“We are as gods, and might as well get good at it.” – Stewart Brand

There seem to be two movements under the banner “environmentalism”. One, which we might call old environmentalism, is mainly about wanting everyone to have a high quality of life. Living in a polluted city, drinking dirty water, or having all the forests turned into parking lots would suck, and we can mostly all agree on that.

Of course, there’s still a lot to do, but we’ve largely succeeded at cleaning up the Western world. Leaded gasoline is out, catalytic converters are in, and London is cleaner than it’s been in centuries. (To get an idea of how it was when the US was industrializing, one might look at China, whose rich are moving out to escape vast clouds of smog.)

But the other movement, new environmentalism, seems to be based on the purity/contamination moral axis. From this perspective, nature is “pure”, and humans are “contaminating”. Any change we make to nature is ipso facto bad, not because it has bad consequences (either for us or for animals), but because it damages nature’s purity.

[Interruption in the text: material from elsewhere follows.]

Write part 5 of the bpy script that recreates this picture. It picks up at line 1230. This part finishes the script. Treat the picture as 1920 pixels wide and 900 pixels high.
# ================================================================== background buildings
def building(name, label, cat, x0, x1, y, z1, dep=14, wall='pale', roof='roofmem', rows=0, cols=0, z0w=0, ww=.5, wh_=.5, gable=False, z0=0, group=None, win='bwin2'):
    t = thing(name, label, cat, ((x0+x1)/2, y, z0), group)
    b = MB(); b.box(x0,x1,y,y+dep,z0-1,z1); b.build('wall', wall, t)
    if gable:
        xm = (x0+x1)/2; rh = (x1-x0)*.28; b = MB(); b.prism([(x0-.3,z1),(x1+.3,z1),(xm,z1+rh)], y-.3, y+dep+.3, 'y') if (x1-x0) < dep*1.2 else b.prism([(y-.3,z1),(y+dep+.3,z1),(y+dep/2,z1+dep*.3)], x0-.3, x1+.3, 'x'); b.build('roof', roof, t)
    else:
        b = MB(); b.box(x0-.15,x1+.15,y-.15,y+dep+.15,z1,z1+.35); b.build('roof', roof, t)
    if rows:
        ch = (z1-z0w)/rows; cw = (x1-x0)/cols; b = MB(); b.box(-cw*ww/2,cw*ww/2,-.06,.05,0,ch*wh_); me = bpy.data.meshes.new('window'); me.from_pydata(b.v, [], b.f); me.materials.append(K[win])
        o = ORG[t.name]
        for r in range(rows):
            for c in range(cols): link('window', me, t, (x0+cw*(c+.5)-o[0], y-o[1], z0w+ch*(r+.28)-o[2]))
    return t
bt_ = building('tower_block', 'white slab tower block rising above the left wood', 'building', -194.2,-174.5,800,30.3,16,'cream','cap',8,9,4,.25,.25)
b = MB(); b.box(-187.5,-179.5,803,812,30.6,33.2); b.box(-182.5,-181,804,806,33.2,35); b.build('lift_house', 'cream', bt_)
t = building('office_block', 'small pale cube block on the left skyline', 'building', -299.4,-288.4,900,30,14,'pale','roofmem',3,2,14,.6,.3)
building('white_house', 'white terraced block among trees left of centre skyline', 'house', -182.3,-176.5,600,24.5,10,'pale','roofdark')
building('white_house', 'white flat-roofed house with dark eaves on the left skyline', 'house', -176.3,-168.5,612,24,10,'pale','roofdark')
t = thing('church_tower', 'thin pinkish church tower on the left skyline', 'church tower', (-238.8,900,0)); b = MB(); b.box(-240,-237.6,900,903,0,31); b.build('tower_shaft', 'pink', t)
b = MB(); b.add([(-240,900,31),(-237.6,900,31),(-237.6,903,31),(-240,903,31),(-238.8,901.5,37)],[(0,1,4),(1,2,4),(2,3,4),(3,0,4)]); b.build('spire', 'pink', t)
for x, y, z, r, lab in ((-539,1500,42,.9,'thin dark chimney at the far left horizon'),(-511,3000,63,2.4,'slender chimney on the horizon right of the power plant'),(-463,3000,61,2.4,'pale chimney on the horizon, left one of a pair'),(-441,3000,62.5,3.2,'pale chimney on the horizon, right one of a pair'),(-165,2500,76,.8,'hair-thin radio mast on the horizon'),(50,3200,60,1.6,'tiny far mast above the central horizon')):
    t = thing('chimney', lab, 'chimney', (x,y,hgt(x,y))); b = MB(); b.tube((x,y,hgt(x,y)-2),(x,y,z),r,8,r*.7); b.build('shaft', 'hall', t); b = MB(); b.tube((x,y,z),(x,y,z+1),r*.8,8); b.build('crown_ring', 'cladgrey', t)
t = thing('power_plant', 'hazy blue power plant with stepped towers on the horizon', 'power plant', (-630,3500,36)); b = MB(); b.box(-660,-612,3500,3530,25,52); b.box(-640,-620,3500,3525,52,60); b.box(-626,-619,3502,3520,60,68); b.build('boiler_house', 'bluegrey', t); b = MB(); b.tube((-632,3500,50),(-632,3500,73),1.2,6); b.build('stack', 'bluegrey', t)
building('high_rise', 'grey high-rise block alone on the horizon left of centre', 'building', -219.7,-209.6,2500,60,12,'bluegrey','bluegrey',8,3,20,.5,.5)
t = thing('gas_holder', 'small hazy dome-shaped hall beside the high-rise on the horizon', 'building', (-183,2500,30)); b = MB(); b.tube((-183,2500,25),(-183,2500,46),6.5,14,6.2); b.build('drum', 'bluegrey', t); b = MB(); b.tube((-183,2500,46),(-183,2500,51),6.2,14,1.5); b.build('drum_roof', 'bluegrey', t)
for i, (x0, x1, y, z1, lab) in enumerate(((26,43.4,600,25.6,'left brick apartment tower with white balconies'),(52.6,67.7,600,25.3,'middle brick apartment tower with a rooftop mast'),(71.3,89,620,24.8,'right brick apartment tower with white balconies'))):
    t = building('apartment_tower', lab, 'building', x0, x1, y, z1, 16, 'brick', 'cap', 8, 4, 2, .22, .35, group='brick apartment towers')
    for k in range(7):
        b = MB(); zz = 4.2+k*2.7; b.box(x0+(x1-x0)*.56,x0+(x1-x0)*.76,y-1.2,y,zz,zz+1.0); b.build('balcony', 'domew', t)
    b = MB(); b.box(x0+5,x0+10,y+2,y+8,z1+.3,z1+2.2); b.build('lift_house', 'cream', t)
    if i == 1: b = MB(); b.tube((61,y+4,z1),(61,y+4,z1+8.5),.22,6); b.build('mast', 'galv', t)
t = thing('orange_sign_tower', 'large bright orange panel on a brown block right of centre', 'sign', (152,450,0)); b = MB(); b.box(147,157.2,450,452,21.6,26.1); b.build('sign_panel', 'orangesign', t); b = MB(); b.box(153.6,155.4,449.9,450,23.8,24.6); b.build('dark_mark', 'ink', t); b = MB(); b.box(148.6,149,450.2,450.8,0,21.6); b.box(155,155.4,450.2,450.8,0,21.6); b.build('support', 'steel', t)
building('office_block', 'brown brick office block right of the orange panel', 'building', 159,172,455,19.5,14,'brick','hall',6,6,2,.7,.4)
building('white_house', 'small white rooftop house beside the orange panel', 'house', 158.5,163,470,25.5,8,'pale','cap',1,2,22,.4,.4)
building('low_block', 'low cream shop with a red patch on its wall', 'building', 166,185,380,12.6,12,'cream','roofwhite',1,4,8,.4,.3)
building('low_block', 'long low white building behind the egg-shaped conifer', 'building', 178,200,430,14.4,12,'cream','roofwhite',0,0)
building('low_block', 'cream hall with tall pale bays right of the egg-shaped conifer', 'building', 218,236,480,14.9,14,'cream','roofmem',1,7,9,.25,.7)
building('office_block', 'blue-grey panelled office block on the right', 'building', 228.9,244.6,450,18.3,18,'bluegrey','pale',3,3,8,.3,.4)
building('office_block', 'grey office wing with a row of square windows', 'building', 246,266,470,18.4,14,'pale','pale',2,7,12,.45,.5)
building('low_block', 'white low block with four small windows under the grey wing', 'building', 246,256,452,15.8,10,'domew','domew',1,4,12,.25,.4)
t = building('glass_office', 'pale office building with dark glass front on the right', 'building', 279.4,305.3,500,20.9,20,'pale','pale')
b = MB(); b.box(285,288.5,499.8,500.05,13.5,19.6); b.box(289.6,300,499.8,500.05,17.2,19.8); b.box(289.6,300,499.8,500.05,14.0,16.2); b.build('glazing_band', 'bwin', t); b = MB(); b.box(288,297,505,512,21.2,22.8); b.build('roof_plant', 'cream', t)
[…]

The trouble with this view is that it doesn’t allow for tradeoffs, or expected utility calculations. If we want to clean up the local park, we can figure out how much we value a clean park, how much the cleanup will cost, and then decide if it’s worth it. Should we pay a thousand dollars? Probably. Should we pay a billion dollars? Probably not. The worse a problem is, the more we should pay to fix it. Standard economics.

But purity/contamination morality doesn’t allow for that kind of math. Purity must be preserved. Any contamination, however minor or harmless, is unacceptable. One bizarre result of this is that places we should care least about often have the most environmental protections, because they are implicitly seen as “pure”. For example, Antarctica has some of the world’s strongest environmental laws – all mining is outright banned, and “environmental assessment” must be conducted for all activities, even things like tourism. Now, the majority of Antarctica is a deserted moonscape, with no humans, animals, plants, or even microbes. You could dump a billion tons of garbage there, and no one would even notice for years – it’d have basically no bad consequences. So why are people worried about it? Why would anyone worry about something as small as a single candy bar wrapper, especially in such a place? Because, I think, any human activity feels contaminating, and we dislike contamination.

The same principle applies to global warming. Rapid, unplanned change is usually bad, since animals (including us) have implicitly planned for current conditions, whatever those may be. But it’s unlikely the current climate is optimal. After all, no one decided the weather – it just happened by accident. I haven’t done out the math, but it seems likely that – if it’s slow and well-planned enough for us and nature to adapt – warmer weather and more CO2 in the air would be net beneficial. It would open up vast areas of the planet that are now basically unused for more natural life, more people, and more agriculture. But from the purity/contamination perspective, altering the climate in any direction is sinful.

One standard justification for new environmentalism is the law of unintended consequences. We can’t plan out the future perfectly – hence, any change will have some unplanned bad effects – hence (so the reasoning goes) any change, any contamination, must be bad. This rests on the silly assumption that imperfect planning, even if it’s quite thorough, must be worse than no planning at all. (See also The Fallacy Of Complexity.)

After all, if we don’t control the climate or the distribution of species or the allocation of water, these things get decided by asteroids and storms and volcanoes. A volcano doesn’t care that it will have unknown subtle effects on the downwind ecosystem a century hence. It just erupts and destroys stuff. The real motivation isn’t that anyone thinks humans are worse planners than volcanoes, but that any human activity is assumed to be contaminating, and therefore bad.

The lesson here isn’t that we should destroy the environment, or save the environment. The lesson is that any decision, whether to act or not to act, should be judged by analysis of its costs and benefits. Just like anything else, some human activities are good, and some bad; some really matter, others we can ignore. Real decisions must be based on real numbers, not blanket conceptions of “good” and “evil”.